言葉遣いや立ち振る舞いから、メールの返信の仕方やSNSへの向き合い方まで、事細かな生活指導は、力士たちにとって、我慢の連続の日々だと思います。
遊びたい盛りだと思いますのに、立派な力士を目指すという目標のために、いろんな欲を削り、我慢し、ここまで来てくれています。
歩み出して一年半。
西岩部屋初めての一泊旅行です。
自由時間を多く取り、力士たちには、厳しい日常から離れ、子どもらしく無邪気に過ごして欲しいと、親方と行き先や時間配分を企て、準備を進めてまいりました。
労を労いましょう。
そして仲間との絆が深まりますように。
旅の始まりです。
行き先は千葉県木更津の『ホテル三日月 龍宮城』を選びました。ホテルの中に何でも揃っているため、外に出なくても自由時間が楽しめ、安全というのが一番の決め手です。
助けた亀ではなく、10人乗りのレンタカーで出発。
運転席は親方、助手を務めるのは行司の公輝です。
「海ほたる」に到着いたしました。
海鮮丼とラーメンをいただきました。
宿泊先『ホテル三日月龍宮城』に到着です。
成人していますので、親方と乾杯のお酒も堪能いたしました。
入門する際、部屋にゲーム機器を持ってきた子もいます。それでも徐々に部屋の空気を読み、「強くなるためにはゲームは必要ないです」と言って、手放しました。

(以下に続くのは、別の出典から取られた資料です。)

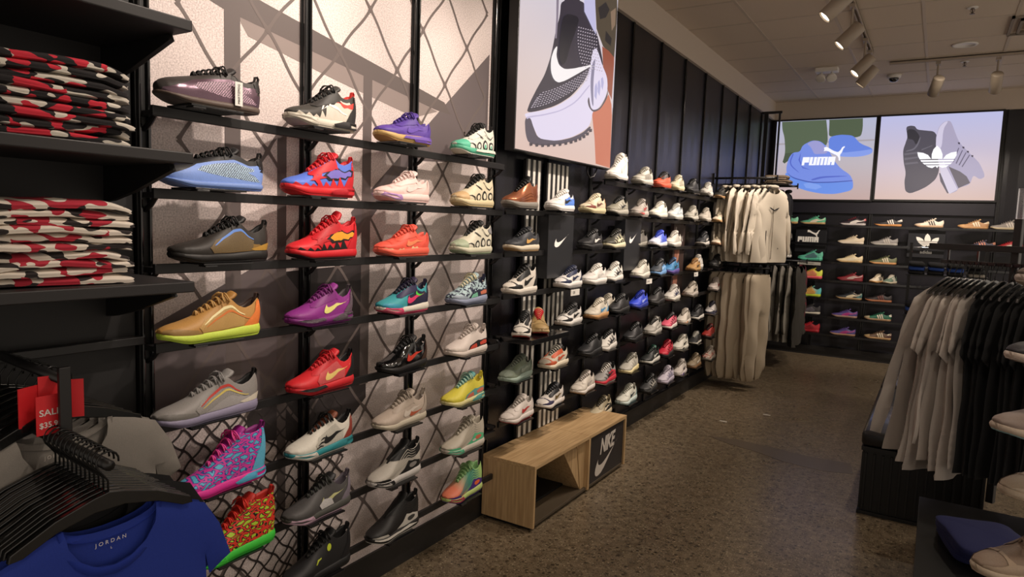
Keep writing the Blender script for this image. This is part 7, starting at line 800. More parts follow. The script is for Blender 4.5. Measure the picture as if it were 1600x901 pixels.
for sx in (-.05, .05):
    k = MB(); ax = Vector((sx*4, -.6, -.8)).normalized(); k.tube([(sx, 0, -.045), (sx, 0, -.07)], .012, 10); k.lathe(Vector((sx, -.01, -.10))-ax*.03, [(.022, 0), (.048, .02), (.05, .05), (.045, .052)], 24, axis=ax); k.build('lamp_head', mat('e8e4de', .25, coat=.6), r, True)
r = empty('air_vent', (.62, 6.9, CZ), 0, 'beige square ceiling air vent at the right edge', 'vent')
for i in range(4):
    s = .28-.06*i; k = MB()
    for a, b, c, d in ((-s, s, -s, -s+.02), (-s, s, s-.02, s), (-s, -s+.02, -s, s), (s-.02, s, -s, s)): k.box(a, b, c, d, -.02-.006*i, -.001)
    k.build('louver', mat('8c8175', .6), r)

# ------------------------------------------------------------------ concrete and chain-link mural
MY0, MY1 = 1.155, 2.955
mu = empty('wall_mural', (-2.013, MY0, 0), 0, 'concrete and chain link fence photo mural behind the nearest shoe shelves', 'mural')
m, nt, b = newmat('mural_concrete'); tc = N(nt, 'ShaderNodeTexCoord'); L = nt.links
n1 = N(nt, 'ShaderNodeTexNoise'); n1.inputs['Scale'].default_value = 190; n1.inputs['Detail'].default_value = 3; n2 = N(nt, 'ShaderNodeTexNoise'); n2.inputs['Scale'].default_value = 2.2
for n in (n1, n2): L.new(tc.outputs['Object'], n.inputs['Vector'])
ad = N(nt, 'ShaderNodeMath', operation='ADD'); mu1 = N(nt, 'ShaderNodeMath', operation='MULTIPLY'); mu1.inputs[1].default_value = .75; L.new(n1.outputs['Fac'], mu1.inputs[0]); mu2 = N(nt, 'ShaderNodeMath', operation='MULTIPLY'); mu2.inputs[1].default_value = .3; L.new(n2.outputs['Fac'], mu2.inputs[0]); L.new(mu1.outputs[0], ad.inputs[0]); L.new(mu2.outputs[0], ad.inputs[1])
r_ = N(nt, 'ShaderNodeValToRGB'); r_.color_ramp.elements[0].position = .32; r_.color_ramp.elements[0].color = lin('aa9c99'); r_.color_ramp.elements[1].position = .68; r_.color_ramp.elements[1].color = lin('ecdfdb'); L.new(ad.outputs[0], r_.inputs[0]); L.new(r_.outputs[0], b.inputs['Base Color']); b.inputs['Roughness'].default_value = .6
k = MB(); k.box(-.006, 0, 0, MY1-MY0, .13, SZ-.002); k.build('print_board', m, mu)
def wallpoly(name, polys, mt, off):
    V, F = [], []
    for pi_, p in enumerate(polys):
        o_ = off+(pi_ % 4)*.00012
        v, f = flat(p, lambda a, c: (o_, a-MY0, c), None, None, None); n0 = len(V); V += v; F += [tuple(i+n0 for i in q) for q in f]
    return mesh(name, V, F, mt, mu, smooth=False)
def clipy(p): return [(min(max(a, MY0+.002), MY1-.002), min(max(c, .135), SZ-.004)) for a, c in p]
PD = mat('5f5553', .6, bscale=600); PM = mat('8a7d79', .6, bscale=600); PL = mat('675c59', .6, bscale=600)
wallpoly('printed_shadow', [clipy([(2.93, 2.45), (2.93, 1.9), (2.35, 1.86), (2.02, 1.52), (1.98, 1.62)]), clipy([(1.16, 1.25), (1.6, 1.45), (1.9, 1.12), (1.55, .9), (1.16, .95)])], mat('63595a', .6, bscale=700), .0004)
wallpoly('mural_dark_block', [clipy([(1.57, 1.39), (2.07, 1.41), (2.08, .84), (1.9, .70), (1.50, .80), (1.48, 1.0)])], mat('332c2d', .6, bscale=700), .0005)  # near-black shape covering the middle of the mural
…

ゲームにあてていた時間を今ではトレーニングや、ぐっすり眠り体を休めることにあてています。
この夜は、きっと久しぶりのゲームだったと思います。
覗く若松永。
朝食もレストランでバイキングです。
月と星が映る真っ黒な夜の景色も綺麗でしたが、今朝はまた素晴らしい景色が望めました。
空と海と水平線。
窓のすぐ外に、吸い込まれそうな青い景色が広がります。
チェックアウトし、龍宮城に別れを告げ、続きまして向かった先は、鎌倉の海、由比ヶ浜です。
荷物を纏め、一同海へ。
波に打たれる公輝
泳ぐとまたお腹が空きます。
旅の最後は、横浜中華街です。
お腹いっぱいに中華を堪能し、ここからはまた自由時間です。
集合時間になりました。
突然の夕立に髷と浴衣を庇うように、一人また一人と車に駆け込みます。
車中では、中華街で購入したタピオカミルクティーを皆んなで飲みました。
旅行が終わっていきます。
その時です。
ワイパーを止めたばかりのフロントガラスの向こう側に、大きな虹が架かりました。
金子みすずさん [1903-1929] の詩の一節にこのような文言がございます。
『みんな違ってみんないい』
それぞれが、べつべつで、でもそれに優劣は無いこと。
それぞれが、素晴らしいのだということを、どうか皆んなには知っていてほしいのです。
お盆休みが終わりました。
さあ、稽古再開です。
朝稽古で皆んな泥々です。
9月場所に向け、一生懸命頑張ります。